Compaq Kicks Off DM, Rivals Dell

Compaq Computer Corp. on Wednesday launched a massive effort to begin selling its personal computers direct taking a turn onto the path blazed by rivals like Dell Computer Corp. The company will target small- and mid-sized business buyers.

Houston-based Compaq, the world’s largest manufacturer of personal computers, hopes to keep its slice of the PC pie by using Internet and telephone sales in addition to its current reseller sales channels. As the computing centerpiece of its new push, Compaq also unveiled its Prosignia family of desktops, portables and servers in configure-to-order models priced at or below the products of its direct competitors.

The company is positioning its new strategy as a marriage of direct sales and reseller distribution, emphasizing that customers will be able to choose the buying method they prefer. In an announcement Wednesday, Compaq said its reseller network will complement the direct sales “by providing the relationships and value-added support customers expect.”

Increased targeting of small businesses is necessary if PC makers want to keep growing, and Compaq wants to appeal to that market by selling a full computing package instead of just a PC, said analyst Ashok Kumar, who follows Compaq for Piper Jaffray Inc.

A study released this month by the International Data Corp. unit of International Data Group, an information technology media, research and exposition company, forecasts annual PC shipments to small businesses to top 8.8 million in 1998. Almost a quarter of PC sales this year will be to small companies, a percentage that is expected to grow next year.

“Generally what’s happening is the traditional market for Compaq as well as other vendors is hitting a saturation point if you look at the large and medium-sized businesses,” Kumar said. “They have picked all the low-hanging fruit.”

The new Prosignia line and other Compaq products are now available through the company’s Web site,, or via a toll-free number. The Prosignia family will also be sold through Compaq’s authorized resellers and direct channel sellers like CDW Computer Centers Inc. and Insight Enterprises Inc.

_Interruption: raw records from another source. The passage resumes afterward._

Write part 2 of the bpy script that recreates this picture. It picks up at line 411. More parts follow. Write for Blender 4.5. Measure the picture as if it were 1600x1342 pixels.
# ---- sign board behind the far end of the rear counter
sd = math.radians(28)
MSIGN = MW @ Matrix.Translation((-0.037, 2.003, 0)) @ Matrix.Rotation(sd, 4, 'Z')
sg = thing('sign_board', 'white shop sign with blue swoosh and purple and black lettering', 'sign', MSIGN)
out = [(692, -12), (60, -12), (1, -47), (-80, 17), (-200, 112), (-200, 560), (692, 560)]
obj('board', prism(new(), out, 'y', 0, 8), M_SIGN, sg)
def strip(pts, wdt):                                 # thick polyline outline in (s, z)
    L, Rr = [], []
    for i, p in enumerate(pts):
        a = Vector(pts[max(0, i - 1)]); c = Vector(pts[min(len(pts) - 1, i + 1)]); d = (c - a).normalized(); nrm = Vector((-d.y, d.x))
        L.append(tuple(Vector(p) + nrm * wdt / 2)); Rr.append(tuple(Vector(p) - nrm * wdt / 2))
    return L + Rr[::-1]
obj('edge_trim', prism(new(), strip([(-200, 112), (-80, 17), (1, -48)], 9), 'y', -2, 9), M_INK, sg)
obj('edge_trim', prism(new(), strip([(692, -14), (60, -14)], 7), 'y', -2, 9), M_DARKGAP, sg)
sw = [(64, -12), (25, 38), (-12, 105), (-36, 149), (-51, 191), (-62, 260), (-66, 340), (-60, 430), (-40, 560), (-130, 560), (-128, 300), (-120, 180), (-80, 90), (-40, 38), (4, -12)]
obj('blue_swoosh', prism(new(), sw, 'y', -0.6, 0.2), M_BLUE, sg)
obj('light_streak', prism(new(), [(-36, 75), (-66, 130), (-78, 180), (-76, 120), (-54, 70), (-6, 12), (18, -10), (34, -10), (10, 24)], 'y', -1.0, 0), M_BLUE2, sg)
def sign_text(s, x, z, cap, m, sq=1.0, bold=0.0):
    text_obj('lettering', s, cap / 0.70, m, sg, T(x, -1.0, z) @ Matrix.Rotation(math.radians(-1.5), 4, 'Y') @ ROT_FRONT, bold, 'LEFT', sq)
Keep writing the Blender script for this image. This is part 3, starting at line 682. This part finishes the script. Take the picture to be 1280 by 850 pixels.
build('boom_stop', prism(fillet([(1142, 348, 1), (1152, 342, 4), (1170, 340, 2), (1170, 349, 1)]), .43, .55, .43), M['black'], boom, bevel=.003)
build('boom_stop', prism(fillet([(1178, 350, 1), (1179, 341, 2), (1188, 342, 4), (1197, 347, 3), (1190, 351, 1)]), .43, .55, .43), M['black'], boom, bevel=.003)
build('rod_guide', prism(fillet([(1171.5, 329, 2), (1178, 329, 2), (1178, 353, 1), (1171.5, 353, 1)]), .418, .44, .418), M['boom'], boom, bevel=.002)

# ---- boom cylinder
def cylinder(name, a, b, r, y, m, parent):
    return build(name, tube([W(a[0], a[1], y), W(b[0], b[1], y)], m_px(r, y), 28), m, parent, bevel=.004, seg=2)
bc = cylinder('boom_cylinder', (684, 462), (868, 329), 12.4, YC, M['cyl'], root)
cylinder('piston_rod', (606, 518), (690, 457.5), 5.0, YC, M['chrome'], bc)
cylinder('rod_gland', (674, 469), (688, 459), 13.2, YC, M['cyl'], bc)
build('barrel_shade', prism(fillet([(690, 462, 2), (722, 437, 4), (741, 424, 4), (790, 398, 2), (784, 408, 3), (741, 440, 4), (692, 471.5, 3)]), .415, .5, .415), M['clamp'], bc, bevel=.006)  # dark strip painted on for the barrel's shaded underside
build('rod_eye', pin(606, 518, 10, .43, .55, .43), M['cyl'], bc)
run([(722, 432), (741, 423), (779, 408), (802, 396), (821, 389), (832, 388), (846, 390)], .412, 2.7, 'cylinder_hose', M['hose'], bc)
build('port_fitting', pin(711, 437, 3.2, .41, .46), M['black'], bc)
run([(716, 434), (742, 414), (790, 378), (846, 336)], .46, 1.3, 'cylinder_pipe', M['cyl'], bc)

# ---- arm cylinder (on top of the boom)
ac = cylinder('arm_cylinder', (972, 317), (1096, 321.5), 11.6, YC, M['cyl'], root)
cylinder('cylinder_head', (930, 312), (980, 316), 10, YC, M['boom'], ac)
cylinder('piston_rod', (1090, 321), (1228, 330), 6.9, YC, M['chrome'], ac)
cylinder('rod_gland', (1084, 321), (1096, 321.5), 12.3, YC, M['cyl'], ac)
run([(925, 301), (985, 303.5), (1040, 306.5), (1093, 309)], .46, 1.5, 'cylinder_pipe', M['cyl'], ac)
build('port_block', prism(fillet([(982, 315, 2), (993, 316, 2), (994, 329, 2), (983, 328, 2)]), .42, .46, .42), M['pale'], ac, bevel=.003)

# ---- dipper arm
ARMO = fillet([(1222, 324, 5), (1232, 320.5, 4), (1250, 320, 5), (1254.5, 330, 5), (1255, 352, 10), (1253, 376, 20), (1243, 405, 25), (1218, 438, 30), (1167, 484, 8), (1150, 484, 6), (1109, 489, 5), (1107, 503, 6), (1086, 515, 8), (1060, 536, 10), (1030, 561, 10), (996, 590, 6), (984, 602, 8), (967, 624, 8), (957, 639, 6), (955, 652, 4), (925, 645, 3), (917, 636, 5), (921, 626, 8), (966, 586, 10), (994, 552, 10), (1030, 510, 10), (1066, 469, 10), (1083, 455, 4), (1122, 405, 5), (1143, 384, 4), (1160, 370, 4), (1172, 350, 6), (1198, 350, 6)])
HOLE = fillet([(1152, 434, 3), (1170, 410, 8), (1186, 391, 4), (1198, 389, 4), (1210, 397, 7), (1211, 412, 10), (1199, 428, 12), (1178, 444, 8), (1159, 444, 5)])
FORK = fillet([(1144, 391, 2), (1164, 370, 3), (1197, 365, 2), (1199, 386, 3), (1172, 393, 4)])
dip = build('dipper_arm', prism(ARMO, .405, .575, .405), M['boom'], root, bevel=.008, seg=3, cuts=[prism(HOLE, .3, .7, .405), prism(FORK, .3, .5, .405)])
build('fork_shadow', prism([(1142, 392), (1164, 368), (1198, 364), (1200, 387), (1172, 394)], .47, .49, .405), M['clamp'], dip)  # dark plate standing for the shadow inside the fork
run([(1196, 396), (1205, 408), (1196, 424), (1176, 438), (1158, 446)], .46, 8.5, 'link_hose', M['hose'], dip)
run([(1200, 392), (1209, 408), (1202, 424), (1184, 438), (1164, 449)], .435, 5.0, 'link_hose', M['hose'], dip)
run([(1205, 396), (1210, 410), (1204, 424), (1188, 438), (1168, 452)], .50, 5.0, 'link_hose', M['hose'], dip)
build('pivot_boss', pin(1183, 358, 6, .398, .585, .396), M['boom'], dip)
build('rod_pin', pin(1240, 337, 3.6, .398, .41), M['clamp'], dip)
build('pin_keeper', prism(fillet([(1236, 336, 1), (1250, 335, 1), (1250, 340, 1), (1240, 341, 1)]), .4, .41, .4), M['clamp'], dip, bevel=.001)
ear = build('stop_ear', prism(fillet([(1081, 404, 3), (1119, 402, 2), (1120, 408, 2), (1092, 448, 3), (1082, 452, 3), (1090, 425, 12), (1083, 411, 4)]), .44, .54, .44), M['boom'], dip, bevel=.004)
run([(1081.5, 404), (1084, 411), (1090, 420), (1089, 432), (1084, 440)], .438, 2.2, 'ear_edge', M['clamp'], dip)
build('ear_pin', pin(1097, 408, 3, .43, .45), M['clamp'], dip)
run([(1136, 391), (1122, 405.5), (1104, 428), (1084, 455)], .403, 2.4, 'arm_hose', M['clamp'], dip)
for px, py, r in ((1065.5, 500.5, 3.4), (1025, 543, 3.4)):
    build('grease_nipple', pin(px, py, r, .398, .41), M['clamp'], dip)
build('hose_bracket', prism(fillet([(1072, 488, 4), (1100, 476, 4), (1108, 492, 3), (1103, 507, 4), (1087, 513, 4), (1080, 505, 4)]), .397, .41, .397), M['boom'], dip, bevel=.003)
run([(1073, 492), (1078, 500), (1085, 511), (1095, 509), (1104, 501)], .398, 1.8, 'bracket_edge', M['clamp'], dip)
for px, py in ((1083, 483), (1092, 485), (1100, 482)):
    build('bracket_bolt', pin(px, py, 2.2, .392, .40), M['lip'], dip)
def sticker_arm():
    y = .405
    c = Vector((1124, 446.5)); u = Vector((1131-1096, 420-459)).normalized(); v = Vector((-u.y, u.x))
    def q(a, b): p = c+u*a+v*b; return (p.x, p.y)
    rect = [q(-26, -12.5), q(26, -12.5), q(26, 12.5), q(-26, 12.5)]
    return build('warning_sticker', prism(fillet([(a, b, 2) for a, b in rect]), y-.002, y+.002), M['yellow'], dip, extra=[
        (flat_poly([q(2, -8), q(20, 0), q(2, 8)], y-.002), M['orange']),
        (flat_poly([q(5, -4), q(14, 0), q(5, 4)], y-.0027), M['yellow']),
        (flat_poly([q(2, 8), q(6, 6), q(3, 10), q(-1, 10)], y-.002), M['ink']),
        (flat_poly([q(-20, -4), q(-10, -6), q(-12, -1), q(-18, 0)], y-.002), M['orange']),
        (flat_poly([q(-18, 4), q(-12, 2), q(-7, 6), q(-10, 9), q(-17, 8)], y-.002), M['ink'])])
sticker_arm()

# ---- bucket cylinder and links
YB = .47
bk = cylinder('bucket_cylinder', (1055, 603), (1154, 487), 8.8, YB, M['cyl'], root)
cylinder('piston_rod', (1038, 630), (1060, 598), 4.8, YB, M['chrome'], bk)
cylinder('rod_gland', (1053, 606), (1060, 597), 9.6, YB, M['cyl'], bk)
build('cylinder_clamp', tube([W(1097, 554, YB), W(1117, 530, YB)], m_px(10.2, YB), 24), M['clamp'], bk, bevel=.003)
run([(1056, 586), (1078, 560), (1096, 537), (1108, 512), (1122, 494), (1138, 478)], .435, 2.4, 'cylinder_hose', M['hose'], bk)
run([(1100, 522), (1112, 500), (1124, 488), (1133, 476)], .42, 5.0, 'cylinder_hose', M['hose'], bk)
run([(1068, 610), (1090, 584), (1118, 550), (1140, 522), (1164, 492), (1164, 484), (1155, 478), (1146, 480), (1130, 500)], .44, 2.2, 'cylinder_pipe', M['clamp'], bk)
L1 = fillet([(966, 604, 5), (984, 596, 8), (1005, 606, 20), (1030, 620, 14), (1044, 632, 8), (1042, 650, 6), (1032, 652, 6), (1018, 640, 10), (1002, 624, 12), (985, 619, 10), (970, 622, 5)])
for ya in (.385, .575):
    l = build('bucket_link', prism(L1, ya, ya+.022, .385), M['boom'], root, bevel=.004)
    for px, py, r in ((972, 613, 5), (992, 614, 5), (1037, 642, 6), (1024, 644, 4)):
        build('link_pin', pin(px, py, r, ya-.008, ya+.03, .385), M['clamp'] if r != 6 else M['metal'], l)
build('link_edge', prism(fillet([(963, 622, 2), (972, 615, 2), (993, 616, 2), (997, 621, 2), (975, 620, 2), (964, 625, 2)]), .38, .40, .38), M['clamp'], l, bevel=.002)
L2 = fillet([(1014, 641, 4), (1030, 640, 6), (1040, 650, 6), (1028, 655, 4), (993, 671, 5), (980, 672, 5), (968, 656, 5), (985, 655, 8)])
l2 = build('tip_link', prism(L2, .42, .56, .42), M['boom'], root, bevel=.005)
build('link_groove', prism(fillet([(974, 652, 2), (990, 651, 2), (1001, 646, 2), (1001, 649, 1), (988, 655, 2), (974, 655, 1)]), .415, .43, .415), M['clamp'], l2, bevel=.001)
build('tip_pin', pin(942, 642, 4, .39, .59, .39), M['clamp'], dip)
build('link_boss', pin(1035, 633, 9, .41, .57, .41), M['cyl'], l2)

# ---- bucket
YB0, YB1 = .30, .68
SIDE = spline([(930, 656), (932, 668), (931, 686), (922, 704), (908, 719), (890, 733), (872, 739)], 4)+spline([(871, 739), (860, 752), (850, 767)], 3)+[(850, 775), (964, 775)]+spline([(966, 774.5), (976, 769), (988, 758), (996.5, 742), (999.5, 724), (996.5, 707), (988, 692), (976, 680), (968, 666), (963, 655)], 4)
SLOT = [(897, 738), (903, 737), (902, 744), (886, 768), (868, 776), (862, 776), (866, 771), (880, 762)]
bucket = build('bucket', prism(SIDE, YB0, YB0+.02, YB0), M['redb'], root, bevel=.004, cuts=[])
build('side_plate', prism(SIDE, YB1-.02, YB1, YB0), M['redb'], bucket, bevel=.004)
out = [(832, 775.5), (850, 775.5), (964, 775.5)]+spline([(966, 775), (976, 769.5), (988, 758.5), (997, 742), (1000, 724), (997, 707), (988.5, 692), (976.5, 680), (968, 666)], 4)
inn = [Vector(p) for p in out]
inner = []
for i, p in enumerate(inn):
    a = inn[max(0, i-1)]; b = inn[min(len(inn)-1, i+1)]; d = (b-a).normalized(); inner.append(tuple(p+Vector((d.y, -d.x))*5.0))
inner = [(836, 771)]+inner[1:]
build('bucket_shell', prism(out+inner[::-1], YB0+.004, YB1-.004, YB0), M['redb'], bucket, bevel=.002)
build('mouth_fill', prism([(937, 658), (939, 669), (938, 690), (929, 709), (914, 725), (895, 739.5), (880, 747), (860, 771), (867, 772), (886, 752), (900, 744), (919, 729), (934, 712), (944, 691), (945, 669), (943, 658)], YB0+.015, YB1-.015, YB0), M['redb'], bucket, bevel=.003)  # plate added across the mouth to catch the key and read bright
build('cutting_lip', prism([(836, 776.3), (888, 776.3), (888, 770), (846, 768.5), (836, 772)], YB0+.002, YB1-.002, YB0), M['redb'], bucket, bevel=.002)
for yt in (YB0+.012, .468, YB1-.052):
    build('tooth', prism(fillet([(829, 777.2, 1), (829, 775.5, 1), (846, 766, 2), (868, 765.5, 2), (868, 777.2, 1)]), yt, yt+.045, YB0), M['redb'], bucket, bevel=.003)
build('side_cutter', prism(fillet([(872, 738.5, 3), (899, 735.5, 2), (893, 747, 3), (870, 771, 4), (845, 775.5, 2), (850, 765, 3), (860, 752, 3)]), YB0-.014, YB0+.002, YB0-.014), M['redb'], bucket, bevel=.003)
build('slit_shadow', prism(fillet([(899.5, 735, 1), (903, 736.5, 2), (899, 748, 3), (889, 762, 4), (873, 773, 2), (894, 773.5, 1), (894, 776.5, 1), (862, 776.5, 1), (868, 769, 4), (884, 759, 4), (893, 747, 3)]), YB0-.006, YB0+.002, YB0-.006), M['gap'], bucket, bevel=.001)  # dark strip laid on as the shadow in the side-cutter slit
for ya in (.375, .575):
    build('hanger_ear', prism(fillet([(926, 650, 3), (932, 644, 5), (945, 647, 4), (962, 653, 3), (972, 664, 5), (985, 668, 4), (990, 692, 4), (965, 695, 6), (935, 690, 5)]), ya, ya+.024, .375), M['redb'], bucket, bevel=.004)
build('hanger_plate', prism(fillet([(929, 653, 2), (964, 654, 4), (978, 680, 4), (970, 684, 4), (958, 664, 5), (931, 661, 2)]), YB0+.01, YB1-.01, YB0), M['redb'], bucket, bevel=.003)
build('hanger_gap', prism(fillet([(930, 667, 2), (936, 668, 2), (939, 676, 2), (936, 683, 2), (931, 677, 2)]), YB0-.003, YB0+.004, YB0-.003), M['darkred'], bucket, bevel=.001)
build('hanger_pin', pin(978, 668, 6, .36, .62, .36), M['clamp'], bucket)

Purchased directly, the new products will be shipped on average within five business days, the company said, and customers will have access to 24-hour technical support.

Also Wednesday, Compaq began a marketing push for Prosignia, including a full eight-page insert in the New York Times touting not just the computer system but its new direct channel as well. As a sapling sprouts from a Prosignia box on the opposite page, linking the product to a “growing business,” copy declares the availablility of “The best products and prices, direct from Compaq. The hottest Internet solutions, direct from Compaq. World-class service and support, direct from Compaq.”

The ad lists Prosignia servers at $2,449, notebooks at $1,999 and desktop computers at $1,279.

Compaq already sells direct to its biggest customers as a result of its acquisition earlier this year of networked computer system maker Digital Equipment Corp., which had a large direct sales force. Compaq has made other efforts to sell direct in the past, but retreated as resellers have resisted.

Reports Wednesday indicated that Compaq will offer its local dealers — who account for the vast majority of the company’s sales — a referral fee for orders they steer toward Compaq’s direct sales unit. Officials at Compaq did not return messages requesting comment on their new sales plans, but reports speculated that the referral fees are meant to placate dealers angry at being bypassed.

“If they sell directly to accounts that resellers are servicing, they’ll provide the resellers with some kind of padding in terms of a percentage of the profits,” Kumar said.

But Compaq’s move into the direct marketing arena may have been inevitable as it tries to protect its market share against companies like Dell and Gateway Inc., which have stormed forward while using direct channels.

In the quarter ended July 31, Dell reported revenue of $4.33 billion, up 54 percent from a year ago, while earning $346 million, up 62 percent from a year ago. In Compaq’s most recent quarter, sales grew 36 percent to $8.79 billion, but earnings slid 78 percent to $115 million.

The IDC study further indicates that PC companies selling direct generally benefit from greater customer loyalty. Almost 64 percent of owners of Gateway PCs say they plan to buy another computer from the company in the next 12 months, and almost half the owners of Dell PCs report the same. In contrast, only 38 percent of owners of Compaq PCs expect to buy another in the next 12 months, the report says.